Future Fossil in Bog Iron?
This oak leaf is lying on the bottom of a muddy creek where iron oxide is so rich in the water that it coats everything orange. The iron-rich mud will eventually become bog iron. If this leaf doesn't disintegrate before the mud hardens, it might become part of the fossil record.
There are already fossils inches below this leaf in southern NJ. They are shells leftover form the Cretaceous, largely permineralized by that iron oxide (the brown material seen below) as well as iron phosphate minerals like Vivianite (oxidized to black), as seen in this Exogyra shell.
At other sites, bog iron has preserved footprints, plant impressions and even Dinosaur bones.
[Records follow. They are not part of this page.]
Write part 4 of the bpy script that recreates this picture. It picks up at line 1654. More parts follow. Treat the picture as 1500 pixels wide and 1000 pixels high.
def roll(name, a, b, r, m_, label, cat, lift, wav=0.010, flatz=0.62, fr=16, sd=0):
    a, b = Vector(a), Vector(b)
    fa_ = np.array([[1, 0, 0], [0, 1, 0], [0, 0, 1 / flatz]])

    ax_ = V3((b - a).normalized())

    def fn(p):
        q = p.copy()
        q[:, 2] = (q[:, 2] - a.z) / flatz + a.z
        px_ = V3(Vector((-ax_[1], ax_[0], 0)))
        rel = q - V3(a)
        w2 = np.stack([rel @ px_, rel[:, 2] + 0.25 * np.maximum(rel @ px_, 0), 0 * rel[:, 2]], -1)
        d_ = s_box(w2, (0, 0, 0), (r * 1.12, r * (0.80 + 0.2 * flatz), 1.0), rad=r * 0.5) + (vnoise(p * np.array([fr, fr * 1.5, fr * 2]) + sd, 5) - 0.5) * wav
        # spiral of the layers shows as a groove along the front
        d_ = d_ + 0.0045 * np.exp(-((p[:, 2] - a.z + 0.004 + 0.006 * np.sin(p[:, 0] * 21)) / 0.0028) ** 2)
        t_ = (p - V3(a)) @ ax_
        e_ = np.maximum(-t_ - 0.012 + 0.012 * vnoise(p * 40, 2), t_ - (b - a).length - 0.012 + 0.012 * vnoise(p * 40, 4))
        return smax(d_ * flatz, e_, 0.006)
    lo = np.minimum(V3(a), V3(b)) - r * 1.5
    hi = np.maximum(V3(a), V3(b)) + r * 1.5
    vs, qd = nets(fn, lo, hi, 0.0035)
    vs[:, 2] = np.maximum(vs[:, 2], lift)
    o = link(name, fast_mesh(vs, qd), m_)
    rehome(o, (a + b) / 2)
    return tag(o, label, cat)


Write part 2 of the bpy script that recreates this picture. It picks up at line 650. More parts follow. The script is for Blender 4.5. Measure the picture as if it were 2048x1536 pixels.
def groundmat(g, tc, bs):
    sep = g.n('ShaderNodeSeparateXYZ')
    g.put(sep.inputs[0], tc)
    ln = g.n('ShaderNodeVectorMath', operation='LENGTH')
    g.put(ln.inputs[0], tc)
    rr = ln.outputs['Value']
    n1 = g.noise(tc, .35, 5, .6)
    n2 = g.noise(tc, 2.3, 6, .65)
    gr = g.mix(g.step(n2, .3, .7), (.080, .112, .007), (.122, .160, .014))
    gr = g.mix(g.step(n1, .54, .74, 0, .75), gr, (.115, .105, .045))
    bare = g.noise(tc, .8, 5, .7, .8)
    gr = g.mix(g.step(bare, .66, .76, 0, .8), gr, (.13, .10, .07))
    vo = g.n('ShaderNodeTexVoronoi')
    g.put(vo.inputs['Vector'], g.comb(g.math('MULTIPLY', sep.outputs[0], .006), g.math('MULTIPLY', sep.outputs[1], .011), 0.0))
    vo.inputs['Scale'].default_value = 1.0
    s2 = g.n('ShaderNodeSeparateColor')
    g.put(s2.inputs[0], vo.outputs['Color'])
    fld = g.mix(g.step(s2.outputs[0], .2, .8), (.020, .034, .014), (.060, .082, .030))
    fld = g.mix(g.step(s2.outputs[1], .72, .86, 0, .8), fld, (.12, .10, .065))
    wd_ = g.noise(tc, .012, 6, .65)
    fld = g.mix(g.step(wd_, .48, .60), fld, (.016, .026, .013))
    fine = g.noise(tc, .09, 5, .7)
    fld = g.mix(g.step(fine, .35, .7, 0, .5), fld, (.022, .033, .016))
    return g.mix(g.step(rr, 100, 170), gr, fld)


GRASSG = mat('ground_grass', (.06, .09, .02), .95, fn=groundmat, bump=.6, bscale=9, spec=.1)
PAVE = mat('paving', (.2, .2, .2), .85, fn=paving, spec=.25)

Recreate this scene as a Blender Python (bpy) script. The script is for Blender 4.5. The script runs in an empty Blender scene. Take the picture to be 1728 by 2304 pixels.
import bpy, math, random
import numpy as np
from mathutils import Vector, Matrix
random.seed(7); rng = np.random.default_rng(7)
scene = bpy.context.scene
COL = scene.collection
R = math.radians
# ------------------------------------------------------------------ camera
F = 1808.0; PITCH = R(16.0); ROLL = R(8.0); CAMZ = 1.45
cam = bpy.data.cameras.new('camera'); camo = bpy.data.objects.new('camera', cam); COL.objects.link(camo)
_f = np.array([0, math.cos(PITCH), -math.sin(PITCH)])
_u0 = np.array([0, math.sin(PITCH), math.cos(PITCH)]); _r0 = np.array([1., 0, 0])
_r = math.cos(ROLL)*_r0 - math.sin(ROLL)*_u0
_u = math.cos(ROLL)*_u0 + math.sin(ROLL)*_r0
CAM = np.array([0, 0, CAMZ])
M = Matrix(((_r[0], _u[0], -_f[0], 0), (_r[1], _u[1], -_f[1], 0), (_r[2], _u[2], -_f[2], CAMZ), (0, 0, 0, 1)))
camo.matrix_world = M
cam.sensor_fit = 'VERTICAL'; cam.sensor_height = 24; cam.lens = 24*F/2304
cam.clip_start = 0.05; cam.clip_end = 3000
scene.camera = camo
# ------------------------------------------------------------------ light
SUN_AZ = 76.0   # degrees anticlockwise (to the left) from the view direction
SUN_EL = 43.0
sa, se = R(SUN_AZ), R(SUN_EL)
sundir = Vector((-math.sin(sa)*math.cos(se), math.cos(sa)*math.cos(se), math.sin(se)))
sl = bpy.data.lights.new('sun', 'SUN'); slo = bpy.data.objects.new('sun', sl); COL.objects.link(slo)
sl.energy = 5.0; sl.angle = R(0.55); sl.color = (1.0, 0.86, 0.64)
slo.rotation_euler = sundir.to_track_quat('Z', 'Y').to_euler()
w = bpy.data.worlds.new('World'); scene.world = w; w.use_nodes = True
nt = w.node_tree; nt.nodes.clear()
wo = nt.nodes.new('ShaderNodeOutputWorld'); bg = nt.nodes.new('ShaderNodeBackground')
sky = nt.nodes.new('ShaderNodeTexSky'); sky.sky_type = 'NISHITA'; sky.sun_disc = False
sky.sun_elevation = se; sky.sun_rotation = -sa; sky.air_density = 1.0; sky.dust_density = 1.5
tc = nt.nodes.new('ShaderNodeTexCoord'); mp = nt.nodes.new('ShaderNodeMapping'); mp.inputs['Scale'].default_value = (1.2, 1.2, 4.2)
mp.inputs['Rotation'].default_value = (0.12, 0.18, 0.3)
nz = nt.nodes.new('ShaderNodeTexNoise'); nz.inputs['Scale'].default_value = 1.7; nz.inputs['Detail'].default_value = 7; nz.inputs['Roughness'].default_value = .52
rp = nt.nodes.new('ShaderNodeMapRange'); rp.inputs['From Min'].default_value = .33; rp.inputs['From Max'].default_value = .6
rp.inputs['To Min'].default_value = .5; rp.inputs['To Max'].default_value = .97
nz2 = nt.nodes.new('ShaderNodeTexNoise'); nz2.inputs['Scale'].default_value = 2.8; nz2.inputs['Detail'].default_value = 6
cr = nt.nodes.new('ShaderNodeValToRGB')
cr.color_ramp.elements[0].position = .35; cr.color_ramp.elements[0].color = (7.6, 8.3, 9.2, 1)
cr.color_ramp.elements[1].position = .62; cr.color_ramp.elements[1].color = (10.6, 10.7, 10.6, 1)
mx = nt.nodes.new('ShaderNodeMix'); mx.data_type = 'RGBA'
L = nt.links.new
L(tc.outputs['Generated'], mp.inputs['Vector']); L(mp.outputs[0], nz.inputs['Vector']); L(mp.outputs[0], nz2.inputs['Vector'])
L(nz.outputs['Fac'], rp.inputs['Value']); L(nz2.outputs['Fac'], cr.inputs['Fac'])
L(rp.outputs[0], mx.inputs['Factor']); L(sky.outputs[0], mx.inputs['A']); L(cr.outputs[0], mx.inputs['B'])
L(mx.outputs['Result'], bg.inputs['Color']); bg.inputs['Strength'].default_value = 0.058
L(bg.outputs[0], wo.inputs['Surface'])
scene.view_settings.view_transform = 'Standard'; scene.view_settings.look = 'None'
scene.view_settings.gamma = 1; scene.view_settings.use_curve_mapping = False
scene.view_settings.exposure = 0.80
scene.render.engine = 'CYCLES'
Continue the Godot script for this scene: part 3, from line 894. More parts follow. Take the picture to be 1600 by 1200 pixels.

In the 1850s, workers in a bog iron pit outside of Washington, DC discovered what were eventually identified as Cretaceous dino bones. They are still finding them there today. https://www.washingtonpost.com/wp-dyn/content/article/2009/10/26/AR2009102603281.html
Staff and volunteers at Stratford Hall, in northern Virginia, have been studying Pleistocene trackways from 60+ species and counting as they fall out of the clifftops along the Potomac River. The Auraucaria sp. twig and leaf fossils shown below came from a Cretaceous iron deposit in South Dakota.
Most of the time, if biomatter is trapped in the matrix, little remains as the bog solidifies, but the stone can be amazingly sculptural in its own right. Holes that were left by long-decayed plants and animals form cavities in the stone that may fill with colorful iron oxide powders and even crystals inside. Gasses bubbling up through the mud create holes that end up as tubes in the rock. In Delaware, Limonite and Siderdite geodes are rather common where distinct fossils are absent.